Developing a Passion for Education – Zipporah Whiteman

After working as a teaching assistant in a kindergarten class, Zipporah Whiteman, ’18, M.A. in Teaching, came to Meredith College to develop her passion for education. Empowered by her Meredith experience, she is now enjoying a career working with English as a second language (ESL) students.

After volunteering with the kindergarten class for some time, Zipporah was eventually recommended for a position as a teaching assistant at the school.

“I’ve always enjoyed reading and literacy and teaching my girls,” said Zipporah. “I was a stay-at-home mom for seven years and I always enjoyed working with my girls and taking them to the library. After working as a teaching assistant for a year, I found that I wanted to do more of that.”

Here was also where she discovered her interest in working with ESL students in particular. “One of my students in the class spoke Spanish and was struggling the first few weeks. It was such a joy to see how he transformed from struggling with his English and adjusting to the class to being so much more confident.”

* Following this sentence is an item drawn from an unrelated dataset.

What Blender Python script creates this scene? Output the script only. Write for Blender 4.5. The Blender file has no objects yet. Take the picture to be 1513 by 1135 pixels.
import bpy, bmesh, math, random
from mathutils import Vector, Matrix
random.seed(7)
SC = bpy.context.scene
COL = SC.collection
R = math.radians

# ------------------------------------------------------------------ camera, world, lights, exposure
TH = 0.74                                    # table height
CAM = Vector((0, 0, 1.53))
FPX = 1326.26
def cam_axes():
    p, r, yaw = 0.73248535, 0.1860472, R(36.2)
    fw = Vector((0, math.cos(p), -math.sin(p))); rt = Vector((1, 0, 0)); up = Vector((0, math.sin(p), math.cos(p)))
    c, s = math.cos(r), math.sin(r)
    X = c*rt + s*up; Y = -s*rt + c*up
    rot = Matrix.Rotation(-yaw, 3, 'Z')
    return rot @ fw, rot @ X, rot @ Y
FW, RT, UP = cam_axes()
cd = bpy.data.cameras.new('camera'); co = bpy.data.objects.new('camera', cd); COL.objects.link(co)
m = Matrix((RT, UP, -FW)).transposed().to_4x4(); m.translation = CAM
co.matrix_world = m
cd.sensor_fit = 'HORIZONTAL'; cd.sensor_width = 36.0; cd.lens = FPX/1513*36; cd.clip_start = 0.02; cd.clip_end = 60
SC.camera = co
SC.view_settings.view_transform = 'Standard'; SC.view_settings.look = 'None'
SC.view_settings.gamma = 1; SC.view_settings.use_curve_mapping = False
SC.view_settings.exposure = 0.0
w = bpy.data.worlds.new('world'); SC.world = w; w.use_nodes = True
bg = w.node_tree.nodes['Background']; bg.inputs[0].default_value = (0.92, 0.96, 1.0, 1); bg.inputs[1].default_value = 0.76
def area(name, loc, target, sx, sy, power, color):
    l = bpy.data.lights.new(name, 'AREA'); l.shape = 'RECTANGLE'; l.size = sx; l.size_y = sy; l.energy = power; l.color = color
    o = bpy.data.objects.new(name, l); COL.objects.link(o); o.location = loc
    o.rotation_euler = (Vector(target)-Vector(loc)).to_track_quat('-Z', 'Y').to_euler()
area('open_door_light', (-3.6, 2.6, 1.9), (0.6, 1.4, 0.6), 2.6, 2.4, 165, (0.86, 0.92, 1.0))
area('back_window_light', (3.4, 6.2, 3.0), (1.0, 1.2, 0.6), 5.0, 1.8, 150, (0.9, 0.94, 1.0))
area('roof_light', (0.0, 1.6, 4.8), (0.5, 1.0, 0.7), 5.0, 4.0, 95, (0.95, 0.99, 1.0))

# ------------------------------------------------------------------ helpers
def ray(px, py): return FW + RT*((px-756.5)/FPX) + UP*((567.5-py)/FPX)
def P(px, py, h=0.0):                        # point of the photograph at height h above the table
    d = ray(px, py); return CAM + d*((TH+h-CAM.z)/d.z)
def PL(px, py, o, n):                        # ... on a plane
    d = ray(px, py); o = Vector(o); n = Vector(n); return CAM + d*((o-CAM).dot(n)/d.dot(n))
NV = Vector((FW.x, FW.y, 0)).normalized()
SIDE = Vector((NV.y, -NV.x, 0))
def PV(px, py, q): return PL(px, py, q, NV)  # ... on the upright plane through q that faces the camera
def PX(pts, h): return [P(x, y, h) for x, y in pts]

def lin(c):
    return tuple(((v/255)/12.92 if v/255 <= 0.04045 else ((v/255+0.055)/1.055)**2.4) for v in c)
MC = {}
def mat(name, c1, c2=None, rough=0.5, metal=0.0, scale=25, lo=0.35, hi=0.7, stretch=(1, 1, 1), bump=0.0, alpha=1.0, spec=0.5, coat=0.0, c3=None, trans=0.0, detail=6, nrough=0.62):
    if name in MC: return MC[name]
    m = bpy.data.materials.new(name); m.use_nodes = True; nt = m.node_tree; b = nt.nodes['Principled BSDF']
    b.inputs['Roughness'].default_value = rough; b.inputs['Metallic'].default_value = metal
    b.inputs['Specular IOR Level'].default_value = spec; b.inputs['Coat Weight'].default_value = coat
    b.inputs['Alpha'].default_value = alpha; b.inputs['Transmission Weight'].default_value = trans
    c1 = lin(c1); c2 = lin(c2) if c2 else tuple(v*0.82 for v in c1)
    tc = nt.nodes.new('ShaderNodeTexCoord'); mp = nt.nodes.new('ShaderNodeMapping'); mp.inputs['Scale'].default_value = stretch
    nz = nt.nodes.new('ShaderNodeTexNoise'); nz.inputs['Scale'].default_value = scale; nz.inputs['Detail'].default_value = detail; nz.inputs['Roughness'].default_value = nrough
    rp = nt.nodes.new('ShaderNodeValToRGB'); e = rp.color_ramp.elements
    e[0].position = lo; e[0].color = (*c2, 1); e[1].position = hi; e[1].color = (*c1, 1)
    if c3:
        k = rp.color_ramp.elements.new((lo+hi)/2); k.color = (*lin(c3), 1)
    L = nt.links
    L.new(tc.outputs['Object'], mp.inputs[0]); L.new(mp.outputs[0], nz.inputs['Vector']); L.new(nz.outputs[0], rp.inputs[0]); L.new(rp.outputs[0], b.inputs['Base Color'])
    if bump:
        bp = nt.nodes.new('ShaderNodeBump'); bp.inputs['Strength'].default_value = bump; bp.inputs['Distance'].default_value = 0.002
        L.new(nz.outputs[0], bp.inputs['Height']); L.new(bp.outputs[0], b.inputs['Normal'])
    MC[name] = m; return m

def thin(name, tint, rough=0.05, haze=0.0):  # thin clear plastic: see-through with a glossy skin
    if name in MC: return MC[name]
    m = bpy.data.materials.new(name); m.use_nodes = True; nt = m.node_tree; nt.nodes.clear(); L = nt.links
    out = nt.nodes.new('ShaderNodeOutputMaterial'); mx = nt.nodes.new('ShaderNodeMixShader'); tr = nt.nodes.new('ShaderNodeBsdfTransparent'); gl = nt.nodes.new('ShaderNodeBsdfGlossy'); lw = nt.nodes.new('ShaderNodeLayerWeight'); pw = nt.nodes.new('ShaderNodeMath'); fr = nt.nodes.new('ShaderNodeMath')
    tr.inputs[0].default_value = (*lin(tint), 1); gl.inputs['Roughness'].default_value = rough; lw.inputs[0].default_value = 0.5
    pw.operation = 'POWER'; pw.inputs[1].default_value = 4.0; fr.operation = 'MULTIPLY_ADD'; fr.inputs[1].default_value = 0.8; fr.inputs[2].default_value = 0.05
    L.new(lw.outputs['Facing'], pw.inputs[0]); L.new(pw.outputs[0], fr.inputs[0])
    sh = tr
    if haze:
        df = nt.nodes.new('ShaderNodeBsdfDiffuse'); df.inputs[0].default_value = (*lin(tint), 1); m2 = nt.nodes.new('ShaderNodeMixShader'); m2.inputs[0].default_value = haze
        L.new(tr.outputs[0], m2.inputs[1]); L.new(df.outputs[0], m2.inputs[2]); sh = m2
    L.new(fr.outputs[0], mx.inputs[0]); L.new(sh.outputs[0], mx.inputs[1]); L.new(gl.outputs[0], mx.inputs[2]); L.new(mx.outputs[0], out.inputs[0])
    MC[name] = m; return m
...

Knowing she wanted to continue her education, Zipporah decided to attend a graduate education workshop at Meredith. The fact that she could attend the two-and-a-half-year Master of Arts in Teaching program part time appealed to her. She became interested in the ESL program, and was encouraged by the high employment rate of Meredith education students.

At Meredith, Zipporah was pleased by her professors’ efforts to be inclusive and socially aware. She also liked the smaller class sizes. Having completed her undergraduate degree at a larger university, she enjoyed the opportunity to form stronger relationships with her faculty. Not only did she feel that they truly cared for her on an individual level, but she appreciated that they shared their own lives with her.

During her studies, Zipporah faced challenges, such as balancing school, work, and life, as well as having to maintain focus on her coursework through family illness and personal stresses. “I have to carefully maintain my schedule. Being a substitute teacher, a wife, a mother, a daughter, a sister, a friend, is a challenge.”

Because of all these other demands, sometimes looking at the syllabus at the beginning of a semester can be overwhelming for Zipporah. “My professor told me not to look at everything at once: just take it bit by bit. It will fall into place. That was a good piece of advice.”

Despite these obstacles, Zipporah has found ways to navigate them and has come out stronger on the other side. “I’ve had to focus on the advice my grandmother gave me: always keep your faith, keep your sense of humor, and this too shall pass.”

At Meredith, Zipporah built on her personal strengths and the strong example set by her mother to establish herself as a role model for her daughters.

“I like the Meredith motto: ‘This is what strong looks like.’ It reminds me of my father. He’s been through a lot in his life, and he has persevered and taught me and my siblings how to face challenges directly. That’s how you get stronger and how you learn. My daughters are watching, and if I want them to do well in school and life I have to model that. I can’t just tell them.”

She found opportunities to strengthen her voice and her willingness to use it and was encouraged by professors to speak her mind and advocate for her beliefs.  “I’ve learned that I have more in me than I thought I did. I’ve learned that I can speak up when I need to.”

Meredith influenced Zipporah to focus on growth rather than perfection, an idea she emphasizes to her daughters and students. “I’m still learning. I may not be where I want to be yet, but I’m getting there. Meredith has given me a stronger mindset.”